“The spirit of our endeavour is, To strive, to seek, to find and not to yield”

Alessandro Minuto-Rizzo, President

Moscow and the control of the Black Sea

NDCF - ST RUSSIA May 2020
The Black Sea is presently the epicentre of a very serious geopolitical contention between NATO and Russia. The reason is that the Black Sea is crucial for both NATO and Russian security but, above all, it holds an essential strategic value as a connection between the oil-rich areas as the Caspian Sea and the energy markets of Western Europe.
Thus, both sides strive to prevent a single stakeholder (Russia, the USA or even China and Iran) from gaining control over most or a good part of the basin, thus controlling also energy resources and their pipelines through different types of pressure.
Obviously the USA and NATO are interested in protecting free navigation, essential for a free global and regional trade, while keeping an open-door policy regarding the accession of Ukraine and Georgia to the Euro-Atlantic community.
On the other hand, Russia needs the Black Sea for its expansion and consolidation of political and commercial ties with the Middle East and the Eastern Mediterranean countries.
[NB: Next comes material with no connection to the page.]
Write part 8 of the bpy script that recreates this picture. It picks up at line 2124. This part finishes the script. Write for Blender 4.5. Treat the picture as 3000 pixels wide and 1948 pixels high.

Their strengthening would allow Moscow to promote its economy and raise its standing to an equal footing (ravnopravie) with the USA, a goal long-cherished against a country considered since three decades as overpowering.
Russia would thus restore a correct power hierarchy within a new multipolar world, made of spheres of influence, that would substantially protect the country’s population, leadership and establishment from the pressure or shocks of the until now US-led globalised economy.
Thanks to this protection, the Russian leadership thinks it can dispense from a cumbersome reform of its political and economic system. The recently reformulated Russian sovereignty concept, aimed at strengthening Russian legislation versus international legislation, goes into this direction.
It too early to tell what will be the medium-term outcomes, but generally reforms already identified by a leadership can be postponed, but eventually are unavoidable.
In the meantime, the Russian initiatives are concretely undermining international navigation rights and Ukrainian extraction rights, while risking also to compromise the security of underwater communication lines. Kiev’s extraction rights are not just a national concern, but a regional issue about the viability of this important country in a critical area.
Predictably, NATO’s strategy will rest on the cohesion, firmness and resolve of the organisation in reconciling still rather diverging positions among allies, actually ranging from principled Russophobia to shades of filo-Russian attitudes. The tools should be as usual an intense political dialogue aimed at relieving regional tension, using also pragmatic approach towards Moscow, while protecting essential interests and guaranteeing the allied deterrence.